The “Keg Tech” – Winemaker Tom O’Donnell taps a keg of 2017 Savvy B

So when Adam calls his winemaker friend Tom and says he’s been thinking a lot about wine on tap – you know that a new venture isn’t too far off.

And Riot Wine Co is a seriously well considered business, both in its proposition to customers (bar-owners) and its consumers (you / people who like wine).

“We haven’t re-invented winemaking, we’ve just tailored our approach,” says Tom.

“If you look at these kegs it’s a small version of what I use in the winery. In the winery I use big stainless steel tanks. They could be a thousand litres, they could be 10 they could be 50, they can be… whatever you like. This is a 50L vessel,” says Tom pointing at the lineup of kegs beneath the bar we’re standing at in PROOF’s upstairs room. “It’s very user friendly for venues. Obviously I can’t have a massive wine tank here in PROOF,” says Tom. Why not? we think to ourselves.

Tom O’Donnell pours a glass of wine the new-fashioned way.

Tom is walking CityMag through the sales pitch to venues all the while we sip on elegant, fun and zippy wines poured out of a tap, drawn directly from the 50L kegs below. The logic is solid and the science straight forward.

The keg is immune to Ultra Violet, it’s hermetically sealed, it’s more resistant to temperature fluctuations, it’s far less packaging when compared to the 65 bottles (five-and-a-half-dozen) it replaces. It lasts nearly indefinitely prior to being tapped and a whopping four months once it’s pouring.

This is a good idea.

But will people drink wine that comes from a keg? Is this the long-awaited and highly anticipated return of the sensible metric measure of wine-by-the-litre or carafe as older readers may remember?

Yes is the simple answer.

Perhaps smartly, Riot Wine Co didn’t start in SA because it didn’t put too much stock in our self-limiting, entrepreneurial adage of, ‘if it works in Adelaide it’ll work anywhere.’ Perhaps Adelaide entrepreneurs can take a leaf out of Tom and Co’s book and make their businesses work elsewhere before bringing it back home?

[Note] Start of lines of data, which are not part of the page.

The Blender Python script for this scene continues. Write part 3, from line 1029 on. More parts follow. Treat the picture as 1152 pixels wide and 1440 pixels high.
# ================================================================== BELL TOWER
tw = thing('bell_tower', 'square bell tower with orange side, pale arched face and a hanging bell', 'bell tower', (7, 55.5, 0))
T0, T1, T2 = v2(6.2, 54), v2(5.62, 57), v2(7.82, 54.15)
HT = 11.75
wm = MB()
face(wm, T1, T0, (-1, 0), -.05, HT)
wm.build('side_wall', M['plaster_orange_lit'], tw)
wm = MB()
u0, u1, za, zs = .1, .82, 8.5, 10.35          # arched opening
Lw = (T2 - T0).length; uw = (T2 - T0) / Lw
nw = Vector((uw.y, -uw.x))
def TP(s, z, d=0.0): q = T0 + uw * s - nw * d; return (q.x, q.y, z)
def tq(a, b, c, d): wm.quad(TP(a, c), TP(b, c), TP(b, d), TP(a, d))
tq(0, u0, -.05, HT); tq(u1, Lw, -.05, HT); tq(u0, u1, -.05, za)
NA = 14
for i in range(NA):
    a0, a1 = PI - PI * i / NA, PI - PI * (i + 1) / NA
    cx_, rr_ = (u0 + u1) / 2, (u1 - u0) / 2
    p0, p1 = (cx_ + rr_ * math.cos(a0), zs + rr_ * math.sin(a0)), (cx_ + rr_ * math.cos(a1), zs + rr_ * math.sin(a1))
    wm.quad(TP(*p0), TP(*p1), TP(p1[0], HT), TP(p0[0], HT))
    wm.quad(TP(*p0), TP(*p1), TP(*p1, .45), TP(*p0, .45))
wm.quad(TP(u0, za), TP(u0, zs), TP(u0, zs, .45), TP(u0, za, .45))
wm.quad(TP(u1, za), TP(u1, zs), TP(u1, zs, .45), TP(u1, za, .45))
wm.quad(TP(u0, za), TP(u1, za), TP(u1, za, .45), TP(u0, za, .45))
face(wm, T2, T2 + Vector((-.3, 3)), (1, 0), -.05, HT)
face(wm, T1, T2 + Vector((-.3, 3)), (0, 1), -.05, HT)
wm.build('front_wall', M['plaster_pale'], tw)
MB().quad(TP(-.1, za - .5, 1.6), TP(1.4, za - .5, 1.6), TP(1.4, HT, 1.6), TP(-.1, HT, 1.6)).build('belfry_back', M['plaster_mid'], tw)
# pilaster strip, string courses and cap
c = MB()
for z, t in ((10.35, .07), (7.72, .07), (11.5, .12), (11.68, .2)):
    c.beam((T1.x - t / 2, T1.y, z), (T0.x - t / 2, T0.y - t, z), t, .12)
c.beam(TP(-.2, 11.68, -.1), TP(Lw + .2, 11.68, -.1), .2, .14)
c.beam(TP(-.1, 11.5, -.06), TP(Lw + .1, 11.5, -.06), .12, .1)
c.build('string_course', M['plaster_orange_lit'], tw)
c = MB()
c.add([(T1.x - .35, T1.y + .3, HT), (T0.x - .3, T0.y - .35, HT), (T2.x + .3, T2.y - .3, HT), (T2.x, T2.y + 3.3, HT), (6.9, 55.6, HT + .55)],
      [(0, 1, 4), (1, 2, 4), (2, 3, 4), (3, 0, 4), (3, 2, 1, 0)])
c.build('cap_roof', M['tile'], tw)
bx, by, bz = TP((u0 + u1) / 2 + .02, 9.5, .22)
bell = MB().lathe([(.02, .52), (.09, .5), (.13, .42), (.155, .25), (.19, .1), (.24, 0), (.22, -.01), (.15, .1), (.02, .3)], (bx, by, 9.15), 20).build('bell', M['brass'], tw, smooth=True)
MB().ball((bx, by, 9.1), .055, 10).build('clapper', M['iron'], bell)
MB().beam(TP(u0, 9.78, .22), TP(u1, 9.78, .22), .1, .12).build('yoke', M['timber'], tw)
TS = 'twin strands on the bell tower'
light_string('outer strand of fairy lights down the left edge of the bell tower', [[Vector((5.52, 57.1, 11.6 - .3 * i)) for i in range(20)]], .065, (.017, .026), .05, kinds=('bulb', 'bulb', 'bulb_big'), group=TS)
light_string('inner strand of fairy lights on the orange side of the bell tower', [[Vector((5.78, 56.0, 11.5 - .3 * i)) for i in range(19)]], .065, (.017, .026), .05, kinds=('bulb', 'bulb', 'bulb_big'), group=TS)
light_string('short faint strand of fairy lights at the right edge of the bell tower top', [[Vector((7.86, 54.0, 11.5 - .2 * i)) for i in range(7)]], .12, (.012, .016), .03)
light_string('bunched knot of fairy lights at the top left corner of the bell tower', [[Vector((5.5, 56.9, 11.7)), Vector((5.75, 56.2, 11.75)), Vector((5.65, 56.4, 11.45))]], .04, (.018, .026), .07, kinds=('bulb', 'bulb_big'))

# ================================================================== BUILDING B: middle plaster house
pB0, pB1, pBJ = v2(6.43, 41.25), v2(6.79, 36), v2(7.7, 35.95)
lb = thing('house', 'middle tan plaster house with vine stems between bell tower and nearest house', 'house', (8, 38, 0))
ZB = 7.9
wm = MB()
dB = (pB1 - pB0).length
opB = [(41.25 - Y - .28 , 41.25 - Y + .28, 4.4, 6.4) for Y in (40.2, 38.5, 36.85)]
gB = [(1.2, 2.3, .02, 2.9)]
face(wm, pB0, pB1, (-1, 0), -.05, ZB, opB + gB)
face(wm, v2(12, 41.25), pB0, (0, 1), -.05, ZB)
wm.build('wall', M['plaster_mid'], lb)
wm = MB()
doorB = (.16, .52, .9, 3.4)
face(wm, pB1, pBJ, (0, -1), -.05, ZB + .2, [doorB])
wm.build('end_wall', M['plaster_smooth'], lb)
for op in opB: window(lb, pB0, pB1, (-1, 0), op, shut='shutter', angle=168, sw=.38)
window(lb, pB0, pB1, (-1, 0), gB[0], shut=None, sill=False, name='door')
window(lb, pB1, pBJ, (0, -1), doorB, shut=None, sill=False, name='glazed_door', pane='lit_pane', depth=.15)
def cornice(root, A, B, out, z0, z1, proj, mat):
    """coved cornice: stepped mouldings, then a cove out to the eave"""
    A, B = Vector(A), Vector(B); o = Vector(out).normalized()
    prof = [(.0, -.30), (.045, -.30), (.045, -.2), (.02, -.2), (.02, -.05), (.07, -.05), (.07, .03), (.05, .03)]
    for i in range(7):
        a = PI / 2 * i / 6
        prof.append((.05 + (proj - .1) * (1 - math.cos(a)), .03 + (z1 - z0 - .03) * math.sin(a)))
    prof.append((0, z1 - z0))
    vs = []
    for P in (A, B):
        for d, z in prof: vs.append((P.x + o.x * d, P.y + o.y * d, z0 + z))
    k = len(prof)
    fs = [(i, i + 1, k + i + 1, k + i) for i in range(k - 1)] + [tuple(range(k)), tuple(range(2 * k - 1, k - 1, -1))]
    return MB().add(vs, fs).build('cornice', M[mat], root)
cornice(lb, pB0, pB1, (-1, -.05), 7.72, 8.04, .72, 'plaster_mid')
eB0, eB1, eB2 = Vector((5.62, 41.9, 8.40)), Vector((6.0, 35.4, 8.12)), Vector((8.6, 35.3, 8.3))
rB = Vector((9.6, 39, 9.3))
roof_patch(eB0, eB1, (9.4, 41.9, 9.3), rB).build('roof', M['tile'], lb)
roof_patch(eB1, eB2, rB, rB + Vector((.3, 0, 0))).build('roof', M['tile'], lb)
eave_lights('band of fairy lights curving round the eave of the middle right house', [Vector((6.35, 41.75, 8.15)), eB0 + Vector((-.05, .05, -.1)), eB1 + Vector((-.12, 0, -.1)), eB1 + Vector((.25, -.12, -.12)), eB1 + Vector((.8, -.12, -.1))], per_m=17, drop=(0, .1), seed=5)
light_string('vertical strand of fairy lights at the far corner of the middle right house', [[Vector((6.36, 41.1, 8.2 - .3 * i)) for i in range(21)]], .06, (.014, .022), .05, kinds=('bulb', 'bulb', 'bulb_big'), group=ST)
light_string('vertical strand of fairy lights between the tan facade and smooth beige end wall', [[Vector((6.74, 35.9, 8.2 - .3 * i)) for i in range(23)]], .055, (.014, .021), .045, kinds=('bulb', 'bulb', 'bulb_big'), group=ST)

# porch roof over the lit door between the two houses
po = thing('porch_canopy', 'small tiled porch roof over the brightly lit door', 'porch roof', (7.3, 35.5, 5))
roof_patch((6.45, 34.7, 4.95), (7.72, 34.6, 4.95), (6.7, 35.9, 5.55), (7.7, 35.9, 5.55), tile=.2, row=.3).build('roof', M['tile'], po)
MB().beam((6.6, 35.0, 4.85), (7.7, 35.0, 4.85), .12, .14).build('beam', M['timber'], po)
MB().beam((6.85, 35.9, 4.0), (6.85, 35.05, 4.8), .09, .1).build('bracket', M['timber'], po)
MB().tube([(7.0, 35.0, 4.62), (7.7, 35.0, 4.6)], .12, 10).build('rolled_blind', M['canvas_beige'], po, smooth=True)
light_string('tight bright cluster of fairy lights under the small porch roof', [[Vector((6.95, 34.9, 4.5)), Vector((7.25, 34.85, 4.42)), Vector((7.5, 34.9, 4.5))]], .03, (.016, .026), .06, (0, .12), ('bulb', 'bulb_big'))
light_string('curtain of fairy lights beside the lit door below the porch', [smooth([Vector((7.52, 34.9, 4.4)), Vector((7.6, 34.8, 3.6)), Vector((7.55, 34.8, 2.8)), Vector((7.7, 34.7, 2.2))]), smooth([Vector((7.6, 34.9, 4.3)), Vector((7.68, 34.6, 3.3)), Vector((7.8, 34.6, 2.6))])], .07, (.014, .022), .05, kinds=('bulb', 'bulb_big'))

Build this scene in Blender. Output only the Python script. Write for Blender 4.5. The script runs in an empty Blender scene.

Regardless, Riot Wine Co’s entry into the South Australian market heralds another step forward for a young company with innovation at its core. As head winemaker, Tom is keen to continue to push the boundaries of the wine industry and literally push the boundaries of where he takes the company’s product.

“What a great excuse to travel,” says Tom. “With the logistics of keg movement, I can make wine in California and bring it back to South Australia to pour on tap – completely unspoiled and exactly as it tasted when and where it was made.”